Every Wednesday during lunch, Hildner gets to bring out his guitar for Latin Music Club, where he leads a group of students in playing a variety of Latin music. The genres flow every few years based on students’ cultural backgrounds and preferences, bringing a diverse range of Venezuelan, Mexican and Dominican music to the stage. 

group of students and teacher play guitars.

“They teach me these newer genres and I’ll try my hand at them. But it’s funny when they say ‘man, it sounds kind of old fashioned when you do that,’” Hildner said, laughing.

He’s seen the community the group has built over the years, recalling how, for a couple of years, club members would walk to class with their guitars slung across their backs and serenade students with choir members for “Singing Valentines.”

“Watching that beautiful dynamic, of making music together and sharing it, that’s how music is supposed to work,” Hildner said. “It's not supposed to be sitting with some headphones on as an isolated event.”
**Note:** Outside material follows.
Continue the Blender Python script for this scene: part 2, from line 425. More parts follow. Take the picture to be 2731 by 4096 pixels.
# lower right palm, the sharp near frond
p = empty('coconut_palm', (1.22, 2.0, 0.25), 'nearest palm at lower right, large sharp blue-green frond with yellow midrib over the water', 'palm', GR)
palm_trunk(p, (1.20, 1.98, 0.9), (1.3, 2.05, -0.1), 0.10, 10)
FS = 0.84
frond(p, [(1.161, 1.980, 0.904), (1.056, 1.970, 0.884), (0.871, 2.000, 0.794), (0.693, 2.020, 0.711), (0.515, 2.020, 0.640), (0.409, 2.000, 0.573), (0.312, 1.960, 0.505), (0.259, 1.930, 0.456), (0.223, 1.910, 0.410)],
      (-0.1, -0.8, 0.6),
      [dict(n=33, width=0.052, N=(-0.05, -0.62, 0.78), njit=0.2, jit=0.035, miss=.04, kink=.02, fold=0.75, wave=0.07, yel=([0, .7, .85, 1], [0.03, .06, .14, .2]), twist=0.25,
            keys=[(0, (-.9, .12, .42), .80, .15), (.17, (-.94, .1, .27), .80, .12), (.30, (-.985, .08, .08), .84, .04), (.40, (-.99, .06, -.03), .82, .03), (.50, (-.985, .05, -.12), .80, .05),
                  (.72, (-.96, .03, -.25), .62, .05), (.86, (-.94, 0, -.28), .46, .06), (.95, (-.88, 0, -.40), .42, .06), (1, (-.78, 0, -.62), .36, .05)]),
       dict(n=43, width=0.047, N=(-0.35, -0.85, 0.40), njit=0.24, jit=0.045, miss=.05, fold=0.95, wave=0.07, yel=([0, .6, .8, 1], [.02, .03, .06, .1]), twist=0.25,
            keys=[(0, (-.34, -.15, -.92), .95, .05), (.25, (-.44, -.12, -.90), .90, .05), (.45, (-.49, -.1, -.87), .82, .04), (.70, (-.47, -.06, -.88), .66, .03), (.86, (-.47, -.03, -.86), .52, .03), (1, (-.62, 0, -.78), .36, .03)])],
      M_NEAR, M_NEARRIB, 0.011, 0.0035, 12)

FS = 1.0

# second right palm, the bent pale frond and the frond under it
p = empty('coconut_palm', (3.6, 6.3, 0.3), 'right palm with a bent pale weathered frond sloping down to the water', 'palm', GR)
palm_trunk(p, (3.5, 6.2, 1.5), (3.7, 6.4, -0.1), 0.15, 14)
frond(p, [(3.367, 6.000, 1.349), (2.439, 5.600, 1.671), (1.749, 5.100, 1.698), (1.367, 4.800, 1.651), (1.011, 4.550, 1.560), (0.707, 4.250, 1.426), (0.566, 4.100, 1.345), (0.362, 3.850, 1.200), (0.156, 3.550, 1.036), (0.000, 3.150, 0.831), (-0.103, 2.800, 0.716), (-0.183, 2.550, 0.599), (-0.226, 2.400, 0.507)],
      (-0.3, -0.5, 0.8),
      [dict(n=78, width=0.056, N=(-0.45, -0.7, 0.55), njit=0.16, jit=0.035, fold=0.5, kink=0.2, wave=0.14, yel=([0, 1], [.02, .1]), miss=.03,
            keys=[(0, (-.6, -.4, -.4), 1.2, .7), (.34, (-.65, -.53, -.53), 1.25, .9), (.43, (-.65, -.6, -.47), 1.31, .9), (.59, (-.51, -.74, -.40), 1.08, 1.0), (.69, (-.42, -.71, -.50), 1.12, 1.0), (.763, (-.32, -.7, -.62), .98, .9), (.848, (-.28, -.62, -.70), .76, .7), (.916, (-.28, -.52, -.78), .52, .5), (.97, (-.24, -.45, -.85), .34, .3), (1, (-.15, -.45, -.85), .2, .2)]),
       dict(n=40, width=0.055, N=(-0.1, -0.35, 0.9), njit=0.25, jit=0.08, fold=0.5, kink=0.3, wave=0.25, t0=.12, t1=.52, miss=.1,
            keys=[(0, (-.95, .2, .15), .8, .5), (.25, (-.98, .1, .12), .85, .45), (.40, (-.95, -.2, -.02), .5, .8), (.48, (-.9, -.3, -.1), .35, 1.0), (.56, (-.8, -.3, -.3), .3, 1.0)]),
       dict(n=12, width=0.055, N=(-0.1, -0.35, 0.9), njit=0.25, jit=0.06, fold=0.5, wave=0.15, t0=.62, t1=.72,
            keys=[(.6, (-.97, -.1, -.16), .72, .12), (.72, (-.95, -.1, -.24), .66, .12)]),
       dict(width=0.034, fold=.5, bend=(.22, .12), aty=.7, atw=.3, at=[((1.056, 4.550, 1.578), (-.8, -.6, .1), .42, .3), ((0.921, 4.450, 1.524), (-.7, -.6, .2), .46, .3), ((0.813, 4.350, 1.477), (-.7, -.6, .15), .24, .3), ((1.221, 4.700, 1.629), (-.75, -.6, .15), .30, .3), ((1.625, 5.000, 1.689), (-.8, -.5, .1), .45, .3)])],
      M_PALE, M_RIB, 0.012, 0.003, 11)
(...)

These are the same lessons Hildner has been gathering for decades: from early guitar lessons with his grandfather and uncles, jazz rehearsal halls and stages around the world, they all come back to the same idea: music is about people. About culture. About connection.

“When I hear that huayno music today, I’m back in the living room with my grandma and my aunts and my uncles and parents and whole family,” Hildner said. “That’s the reason I love it — because the guitar is something that brings people together.”